The immersion of all three soloists in their parts was undeniable. Vocally, it was impossible to light on one particular voice that shone. Tenor David Butt Philip, most associated with Puccini at ENO (Rodolfo and Pinkerton), was supremely eloquent in Wilfred Owens’s ‘What passing bells for these who die as cattle?’ in the opening ‘Requiem aeternam’, and issued forth the most beautiful sound in the final ‘Libera me’. Emma Bell had all the strength required, her ‘Lacrymosa’ in the ‘Dies irae’ searing, while her presence in the ‘Libera me’ was unforgettable, palpably emotional yet negotiating Britten’s angular line with ease. Roderick Williams, who seems to turn everything he touches into gold, was magnificent; more, the many passages wherein Britten pairs tenor and bass found the two characters working beautifully together, both vocally and dramatically. The sparring between war colleagues was brilliantly done, while the tale of Abraham (‘Abram’) in the ‘Offertorium’ was heart-rending theatre.

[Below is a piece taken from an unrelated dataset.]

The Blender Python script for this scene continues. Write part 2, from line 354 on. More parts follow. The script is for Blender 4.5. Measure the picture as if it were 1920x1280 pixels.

The supplemented chorus was deployed in a multiplicity of formations, be it military formation or mourners (the funeral of an unknown soldier) or circling like prisoners. Whatever they were asked to do, they embraced completely, the sheer wall of sound at times overwhelming: the ‘Confutatis maledictis’ was supremely exciting. The orchestra throughout were superb, as they were in the recent Lucia (for review click here). The brass fanfares at the opening of the ‘Dies irae’ were brilliantly, and poignantly, managed, that acerbic harmonic twang so characteristic of Britten’s world resonating fully. Very occasionally there was a slight scrappiness in the strings, but there is no doubting the high standard elicited by Brabbins, whose grasp of the work’s structure was never in doubt.
Nice to have surtitles in both Latin and English, where applicable. A powerful evening. ENO continues to push the boundaries. For some, Britten’s War Requiem is holy ground and should not be tampered with; yet Daniel Kramer’s vision, in tandem with Tilmans’s unforgettable photography, questions that effectively.